ATLANTA — Kentucky’s public colleges and universities may soon be able to issue revenue bonds for capital projects in their own name, giving them more flexibility in funding those capital needs.

That’s due to legislation HB 111, which was accepted by the Senate’s appropriations and revenue committee this week. It was passed by the state’s House last week.

If the legislation becomes law, it would also benefit the state. That’s because the debt issued by these public postsecondary institutions would no longer be included in the state’s debt ratios and it would not affect the state’s bond rating.

Kentucky does not issue general obligation debt, but instead issues appropriation-backed debt through several agencies. Among the state agencies that issue the debt for the state are the Kentucky Asset/Liability Commission, Kentucky Higher Education Student Loan Corp., Kentucky Housing Corp., Kentucky Infrastructure Authority, and the Kentucky State Property & Buildings Commission.

There is about $5 billion of debt outstanding through all of these agencies

The state has an issuer rating of Aa2 from Moody’s Investors Service and AA-minus from Standard & Poor’s. Fitch Ratings does not assign an issuer ratings to the state.

HB 111 was introduced by Rep. Bob Damron, D-Nicholasville. According to legislative reports, he’s filed similar legislation to HB111 in three previous sessions, but those bills died in committee.

The legislation provides that the postsecondary institutions can use the proceeds of their deals to fund capital projects, such as construction of dorms and research buildings, without relying on the state to cover the bond debt. The debt would have to be authorized by the General Assembly. The governing board of the postsecondary education institution would have to provide the legislature with certification that it will have sufficient revenues to cover the debt service and financing costs for the project.

The bill makes it clear that the governing board that issues the debt under this proposed bill shall not request an appropriation from the state’s general fund to pay debt service or the costs of financing the bonds.

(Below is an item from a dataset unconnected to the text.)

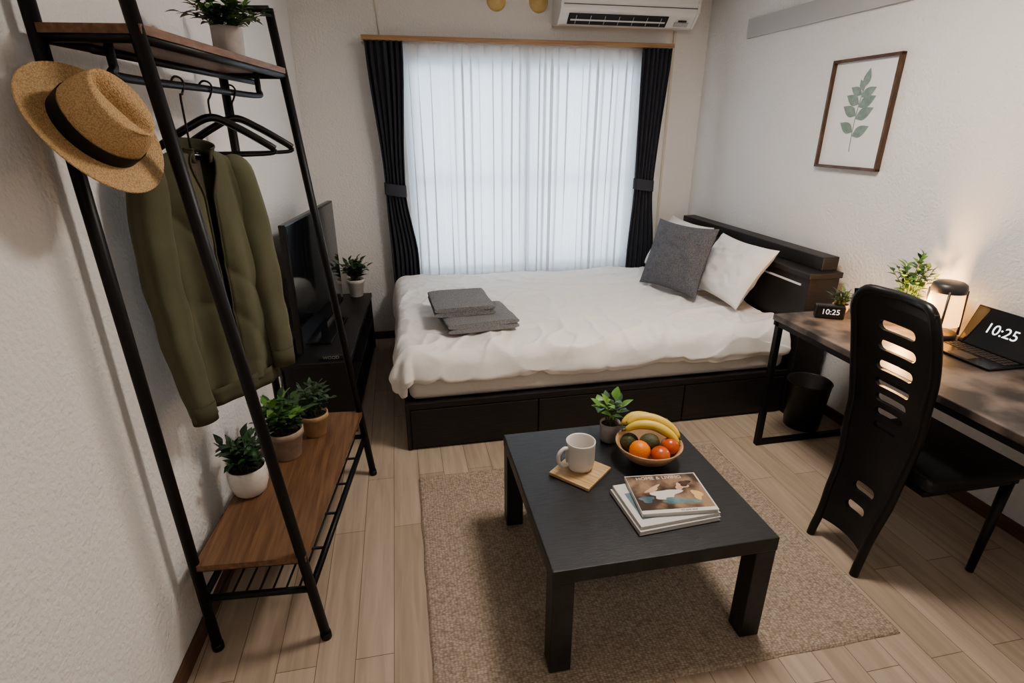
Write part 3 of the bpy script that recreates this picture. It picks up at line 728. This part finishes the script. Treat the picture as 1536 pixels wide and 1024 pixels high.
# ------------------------------------------------------------------ tv stand and tv
TS = -math.atan(.049)
s = B('tv_stand', (-.447, 3.36, 0), TS)
s.part('top').add(box(-.17, .17, -.64, .64, .39, .42, .003), BLKW)
s.part('carcass').add(box(-.165, .165, -.635, -.61, .0, .39, .002), BLKW).add(box(-.165, .165, .61, .635, 0, .39, .002), BLKW)
s.add(box(-.165, .165, -.61, .61, .03, .055, .002), BLKW).add(box(-.165, .165, -.61, .61, .215, .235, .002), BLKW)
s.add(box(-.165, .165, -.21, -.19, .055, .39), BLKW).add(box(-.165, .165, .19, .21, .055, .39), BLKW).add(box(-.165, -.155, -.61, .61, .05, .39), BLKW)
s.done()
tvn, tvf = Vector((-.545, 2.74, 0)), Vector((-.425, 3.68, 0)); tc_ = (tvn+tvf)/2; dirv = (tvf-tvn); TL = dirv.length/2; dirv.normalize()
MT = fr((tc_.x, tc_.y, .422), dirv, Vector((0, 0, 1)), dirv.cross(Vector((0, 0, 1))))
tv = B('television', (tc_.x, tc_.y, .422), world=True)
tv.part('body').add(box(-TL, TL, .045, .700, -.022, .012, .006), GLOSSB, M=MT).add(box(-TL*.6, TL*.6, .10, .45, -.045, -.02, .01), GLOSSB, M=MT)
tv.part('screen').add(box(-TL+.010, TL-.010, .065, .690, .0115, .0135), SCREEN, M=MT)
tv.part('stand_neck').add(box(-.05, .05, .008, .06, -.012, .004, .003), GLOSSB, M=MT)
tv.part('stand_foot').add(box(-.22, .22, 0, .010, -.075, .085, .004), GLOSSB, M=MT); tv.done()
k = B('letter_sign', (-.405, 2.775, .421), TS)
k.part('block').add(box(-.062, .062, -.02, .02, 0, .022, .002), DARK)
k.part('letters').add(text('WOOD', .024, .001), LETTER, M=fr((0, -.021, .011), (1, 0, 0), (0, 0, 1), (0, -1, 0))); k.done()

# ------------------------------------------------------------------ desk
d = B('desk', (2.0, 1.2, 0), world=True)
dx0, dx1, dy0, dy1 = 1.735, 2.325, .55, 2.21
d.part('top').add(box(dx0, dx1, dy0, dy1, .682, .711, .003), SLATE)
d.part('apron').add(box(dx0+.002, dx0+.022, dy0+.01, dy1-.01, .66, .682), BLKM)
d.part('legs')
for y in (dy1-.035, dy0+.035):
    d.add(box(dx0+.002, dx0+.030, y-.014, y+.014, 0, .682, .002), BLKM).add(box(dx1-.03, dx1-.004, y-.014, y+.014, 0, .682, .002), BLKM)
    d.add(box(dx0+.02, dx1-.01, y-.013, y+.013, .0, .026, .002), BLKM).add(box(dx0+.02, dx1-.01, y-.013, y+.013, .655, .682, .002), BLKM)
d.done()
b = B('waste_bin', (2.115, 2.312, 0))
b.add(lathe([(0, .004), (.083, .004), (.087, 0), (.090, .004), (.111, .262), (.115, .268), (.111, .272), (.107, .268), (.085, .012), (0, .01)], 40), BINM, True).done()

k = B('digital_clock', (1.950, 2.105, DZ), math.radians(-28))
k.part('case').add(box(-.062, .062, -.022, .022, 0, .064, .005), GLOSSB)
k.part('digits').add(text('10:25', .036, .0004), EMD, M=fr((0, -.0226, .033), (1, 0, 0), (0, 0, 1), (0, -1, 0))); k.done()
L = B('desk_lamp', (2.225, 1.80, DZ))
L.part('base').add(lathe([(0, 0), (.068, 0), (.071, .004), (.071, .022), (.066, .026), (0, .026)], 40), GREYP, True)
L.part('shade').add(lathe([(.068, .060), (.0665, .10), (.060, .20), (.058, .20), (.064, .10), (.066, .060)], 40), LAMPG, True)
L.part('cap').add(lathe([(.063, .198), (.064, .215), (.060, .232), (.048, .240), (0, .242)], 40), GREYP, True)
L.part('bulb').add(sphere((0, 0, .105), .026), BULB, True).add(lathe([(.012, .026), (.012, .085)], 16), GREYP, True)
L.part('struts')
for i in range(4):
    a = PI/4+i*PI/2; L.add(tube([(.071*math.cos(a), .071*math.sin(a), .02), (.063*math.cos(a), .063*math.sin(a), .21)], .005, 8), GREYP, True)
L.done()
TY = 1.585; TX = 2.165
Mk = fr((TX, TY, DZ), (0, -1, 0), (1, 0, 0), (0, 0, 1))
k = B('tablet_computer', (TX, TY, DZ), world=True)
k.part('keyboard').add(box(-.135, .135, -.085, .085, 0, .010, .003), GLOSSB, M=Mk)
k.part('keys')
for r_ in range(4):
    for c_ in range(12): k.add(box(-.122+c_*.0205, -.1055+c_*.0205, .005+r_*.0175, .018+r_*.0175, .010, .0118), DARK, M=Mk)
k.add(box(-.04, .04, -.075, -.015, .010, .0108), DARK, M=Mk)
tl = Vector((.36, 0, .933)).normalized()
Ms = fr((TX+.078, TY, DZ+.010), (0, -1, 0), tl, Vector((0, -1, 0)).cross(tl))
k.part('screen').add(box(-.135, .135, 0, .165, -.008, 0, .003), GLOSSB, M=Ms).add(box(-.129, .129, .007, .159, 0, .0008), SCREEN, M=Ms)
k.part('time').add(text('10:25', .058, .0003), EMW, M=Ms @ Matrix.Translation((.0, .085, .0012))); k.done()

# ------------------------------------------------------------------ chair
cy = 1.41
def cprof(z):
    pts = [(0, 1.585), (.15, 1.612), (.35, 1.648), (.6, 1.655), (.8, 1.625), (1.04, 1.565)]
    for (a, xa), (b_, xb) in zip(pts, pts[1:]):
        if z <= b_: t_ = (z-a)/(b_-a); return xa+(xb-xa)*smooth01(t_)*.5+(xb-xa)*t_*.5
    return pts[-1][1]
def cw(z):
    pts = [(0, .115), (.12, .112), (.3, .122), (.6, .145), (.85, .162), (1.04, .155)]
    for (a, xa), (b_, xb) in zip(pts, pts[1:]):
        if z <= b_: t_ = (z-a)/(b_-a); return xa+(xb-xa)*smooth01(t_)
    return pts[-1][1]
def cpt(s, z, off):
    curve = .028*(s*s)
    return (cprof(z)-curve+off, cy+s*cw(z), z + (.012*(1-s*s) if z > 1.0 else 0))
def panel():
    nu, nv = 25, 90; z0, z1 = .09, 1.03
    vs = []
    for off in (-.008, .008):
        for jj in range(nv):
            z = z0+(z1-z0)*jj/(nv-1)
            for i in range(nu):
                s_ = -1+2*i/(nu-1)
                vs.append(Vector(cpt(s_, z, off)))
    fs = []; N = nu*nv
    for jj in range(nv-1):
        for i in range(nu-1):
            a = jj*nu+i; fs.append([a, a+1, a+nu+1, a+nu]); fs.append([N+a, N+a+nu, N+a+nu+1, N+a+1])
    for jj in range(nv-1):
        a = jj*nu; fs.append([a, a+nu, N+a+nu, N+a]); a = jj*nu+nu-1; fs.append([a, N+a, N+a+nu, a+nu])
    for i in range(nu-1):
        fs.append([i, N+i, N+i+1, i+1]); a = (nv-1)*nu+i; fs.append([a, a+1, N+a+1, N+a])
    return vs, fs
def slot(zc, hw, hh):
    poly = []
    for i in range(9): a = -PI/2+PI*i/8; poly.append((hw-hh+hh*math.cos(a), hh*math.sin(a)))
    for i in range(9): a = PI/2+PI*i/8; poly.append((-hw+hh+hh*math.cos(a), hh*math.sin(a)))
    n = len(poly)
    vs = [Vector((1.45, cy+a, zc+b_)) for a, b_ in poly]+[Vector((1.8, cy+a, zc+b_)) for a, b_ in poly]
    return vs, [list(range(n))[::-1], [n+i for i in range(n)]]+[[i, (i+1) % n, n+(i+1) % n, n+i] for i in range(n)]
tmp = B('tmp_panel').add(panel(), CHAIRB, True).done()
cut = B('tmp_cut')
for zc, hw, hh in [(.925, .072, .019), (.850, .076, .019), (.775, .074, .018), (.71, .070, .017), (.65, .064, .016), (.595, .058, .014), (.545, .05, .012), (.285, .048, .020), (.205, .044, .019)]:
    cut.add(slot(zc, hw, hh), CHAIRB)
cut = cut.done()
bo = tmp.modifiers.new('b', 'BOOLEAN'); bo.object = cut; bo.operation = 'DIFFERENCE'; bo.solver = 'EXACT'
bpy.context.view_layer.update()
dg = bpy.context.evaluated_depsgraph_get(); pm = bpy.data.meshes.new_from_object(tmp.evaluated_get(dg))
pg = ([v.co.copy() for v in pm.vertices], [list(f_.vertices) for f_ in pm.polygons])
bpy.data.objects.remove(tmp); bpy.data.objects.remove(cut)
ch = B('desk_chair', (1.8, cy, 0), world=True)
ch.part('backrest').add(pg, CHAIRB, False)
for sg in (-1, 1):
    pts = [Vector(cpt(sg, z, 0)) for z in [0.0, .04, .09, .15, .22, .3, .4, .5, .6, .7, .8, .9, .98]]
    if sg == 1: ptsR = pts
    else: ptsL = pts
topc = [Vector(cpt(s_, 1.03, 0)) for s_ in (-.8, -.4, 0, .4, .8)]
loop = bez(ptsL+topc+ptsR[::-1], 4)
ch.part('side_rails').add(tube(loop, .0155, 12), CHAIRB, True)
ch.part('seat').add(box(1.655, 2.075, cy-.205, cy+.205, .405, .455, .022, 4), SEATB, True)
ch.part('seat_frame').add(box(1.66, 2.06, cy-.19, cy+.19, .385, .408, .004), CHAIRB)
for i, sg in enumerate((-1, 1)):
    ch.part('front_leg_%d' % (i+1)).add(tube([(2.035, cy+sg*.175, .395), (2.00, cy+sg*.182, 0)], [.018, .013], 12), CHAIRB, True)
ch.done()

# ------------------------------------------------------------------ lights
cl = B('ceiling_light', (1.15, 1.75, ZC))
cl.add(lathe([(0, -.055), (.15, -.052), (.21, -.035), (.225, 0)], 40), CLAMP, True).done()
def area(name, loc, rot, sx, sy, power, col):
    l = bpy.data.lights.new(name, 'AREA'); l.shape = 'RECTANGLE'; l.size = sx; l.size_y = sy; l.energy = power; l.color = col
    o = bpy.data.objects.new(name, l); o.location = loc; o.rotation_euler = rot; scene.collection.objects.link(o)
    return o
area('ceiling_light_lamp', (1.15, 1.75, ZC-.075), (0, 0, 0), .45, .45, 34, (1, .92, .84))
area('camera_side_fill', (.8, -.8, ZC-.02), (0, 0, 0), .8, .8, 9, (1, .94, .88))  # unseen fill light added overhead behind the camera, no fixture there
area('daylight_window', ((WX0+WX1)/2, YB+.35, (WZ0+WZ1)/2+.1), (-PI/2, 0, 0), 1.9, 1.7, 36, (.94, .97, 1))
l = bpy.data.lights.new('lamp_bulb_light', 'POINT'); l.energy = 10; l.color = (1, .56, .24); l.shadow_soft_size = .03
o = bpy.data.objects.new('lamp_bulb_light', l); o.location = (2.14, 1.87, DZ+.14); scene.collection.objects.link(o)

wd = bpy.data.worlds.new('sky'); scene.world = wd; wd.use_nodes = True
wd.node_tree.nodes['Background'].inputs['Color'].default_value = (.88, .93, 1, 1); wd.node_tree.nodes['Background'].inputs['Strength'].default_value = .8
try:
    scene.view_settings.view_transform = 'AgX'; scene.view_settings.look = 'AgX - Medium High Contrast'
except Exception as ex: print(ex)

# ------------------------------------------------------------------ camera
cam = bpy.data.cameras.new('camera'); cam.sensor_width = 36; cam.lens = 820/1536*36; cam.clip_start = .02
co = bpy.data.objects.new('camera', cam); co.location = (0, 0, 1.55)
co.rotation_euler = (math.radians(90-21.4), 0, math.radians(-11.4)); scene.collection.objects.link(co); scene.camera = co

A financial adviser in Louisville, who has worked on higher ed projects in Kentucky before, said he has been following this legislation and he’s spoken to some university officials who hope the bill will become law for the simple reason that they can issue debt when they wanted to. The fact they would still have to get approval from the General Assembly is not viewed as a problem, he said. He declined to comment on the universities he’s been in contact with.

There is a cap of $600,000 to cover the cost of financial analysis and project development before a project is authorized by the General Assembly, according to the bill language.

Also, the institutions’ boards can choose their own expenses of the transaction, such as for underwriters, financial advisers, and bond counsel. The the bill does not put a cap on how much debt can be issued.

This bill has the backing of Gov. Steve Beshear. This week, during his budget address, he noted that several projects had not been approved during the last session that would have benefited from this bill. He wants them to move forward now and this legislation would allow for that.